La primera y principal preocupación de Jesús es serenar el espíritu de aquel hombre, curar su alma, pacificar sus inquietudes: “Ánimo, hijo, confía: tus pecados te son perdonados”. Esa es la primera preocupación del Maestro: proporcionar paz interior, curar la amargura del corazón. Solo después, al darse cuenta de las críticas que aparecen en el corazón de los escribas presentes, cuestionando su facultad para perdonar pecados, realiza lo más fácil, la curación de la parálisis, ordenando al enfermo: “levántate, toma tu camilla y vete a tu casa”.

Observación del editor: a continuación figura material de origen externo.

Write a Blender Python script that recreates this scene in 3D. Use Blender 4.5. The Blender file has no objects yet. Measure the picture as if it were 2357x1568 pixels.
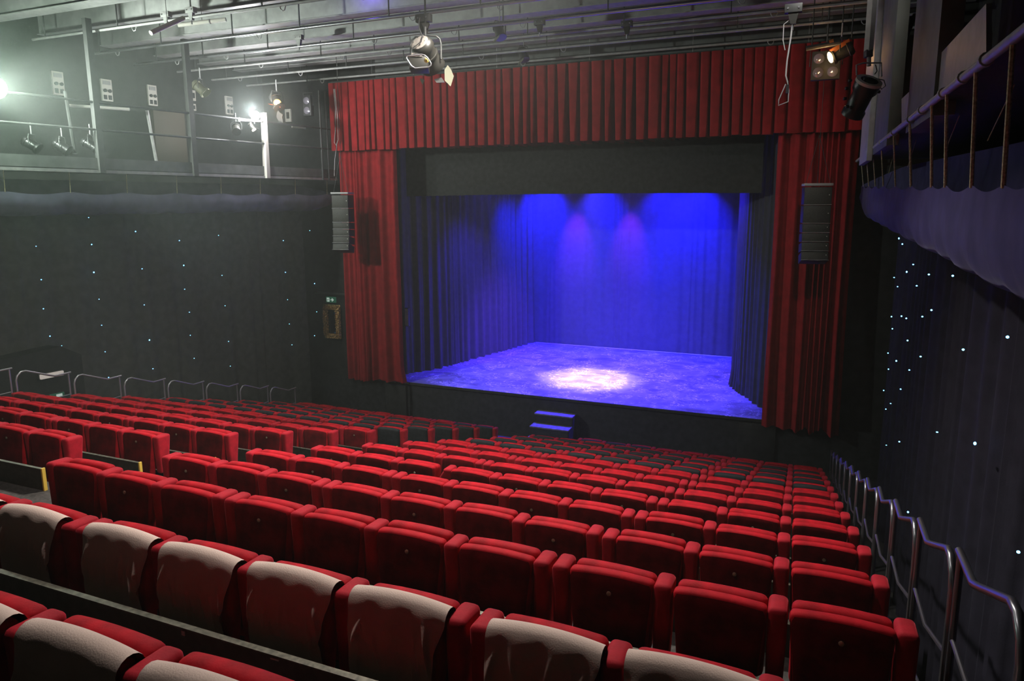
import bpy, bmesh, math, random
from mathutils import Vector, Matrix
from math import sin, cos, pi, radians as R

S = bpy.context.scene
COL = S.collection

# ------------------------------------------------------------------ camera
CZ = 6.27
F, CY, PITCH, ROLL, YAW = 1618.1, 739.3, .1682, -.006, .3952
fw = Vector((-sin(YAW)*cos(PITCH), cos(YAW)*cos(PITCH), -sin(PITCH)))
r0 = Vector((cos(YAW), sin(YAW), 0)); u0 = r0.cross(fw)
rt = r0*cos(ROLL) + u0*sin(ROLL); up = -r0*sin(ROLL) + u0*cos(ROLL)
cd = bpy.data.cameras.new('camera'); cam = bpy.data.objects.new('camera', cd); COL.objects.link(cam)
cd.sensor_width = 36; cd.lens = F/2357*36; cd.shift_y = -(784-CY)/2357; cd.clip_start = .05; cd.clip_end = 200
M = Matrix((rt, up, -fw)).transposed().to_4x4(); M.translation = (0, 0, CZ)
cam.matrix_world = M
S.camera = cam

S.view_settings.view_transform = 'Standard'; S.view_settings.look = 'None'
S.view_settings.gamma = 1; S.view_settings.exposure = 0.0
try: S.view_settings.use_curve_mapping = False
except Exception: pass
S.cycles.use_denoising = True
S.cycles.max_bounces = 5; S.cycles.diffuse_bounces = 3; S.cycles.glossy_bounces = 2; S.cycles.volume_bounces = 0
S.cycles.transmission_bounces = 2; S.cycles.sample_clamp_indirect = 4.0
S.cycles.caustics_reflective = False; S.cycles.caustics_refractive = False
w = bpy.data.worlds.new('world'); S.world = w; w.use_nodes = True
w.node_tree.nodes['Background'].inputs[0].default_value = (.55, .6, .62, 1)
w.node_tree.nodes['Background'].inputs[1].default_value = 0.0
vs = w.node_tree.nodes.new('ShaderNodeVolumeScatter')      # thin stage haze filling the hall
vs.inputs['Color'].default_value = (.9, .97, .92, 1); vs.inputs['Density'].default_value = .0026; vs.inputs['Anisotropy'].default_value = .35
w.node_tree.links.new(vs.outputs[0], w.node_tree.nodes['World Output'].inputs['Volume'])
S.cycles.use_light_tree = False; S.cycles.use_adaptive_sampling = True; S.cycles.adaptive_threshold = .03

def lamp(name, typ, loc, energy, color, to=None, size=.2, angle=60, blend=.5):
    d = bpy.data.lights.new(name, typ); d.energy = energy; d.color = color
    if typ == 'AREA':
        d.shape = 'DISK'; d.size = size
    else: d.shadow_soft_size = size
    if typ == 'SPOT': d.spot_size = R(angle); d.spot_blend = blend
    o = bpy.data.objects.new(name, d); COL.objects.link(o); o.location = loc
    if to is not None:
        o.rotation_euler = (Vector(to)-Vector(loc)).to_track_quat('-Z', 'Y').to_euler()
    return o
LA = (-13.6, 8.2, 8.35)      # flood lamp on the left gallery at the frame edge
LB = (-12.62, 13.9, 8.50)    # flood lamp on the gallery end post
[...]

Este pasaje debería dejarnos, en esta ocasión, dos enseñanzas. La primera es la fuerza de nuestra fe, el mejor argumento para llegar al corazón de Dios. Una fe plena, total, radical sin condiciones. Pero una fe sencilla, sin complicaciones, como la que tiene un niño en su padre, en su madre, a quienes sabe que puede dirigirse confiadamente en demanda de lo que necesita.
La segunda enseñanza es el poder de nuestra intercesión. Dios, nuestro Padre, atiende las súplicas de los hombres pero las atiende con especial cariño cuando esas súplicas se le dirigen intercediendo a favor de otras personas. La generosidad del que suplica, que no pide nada para él, se ve respondida con una generosidad aún mayor por parte de Dios que atenderá la necesidad espiritual de aquel por quien se intercede en el modo en que resulte más provechoso para su alma.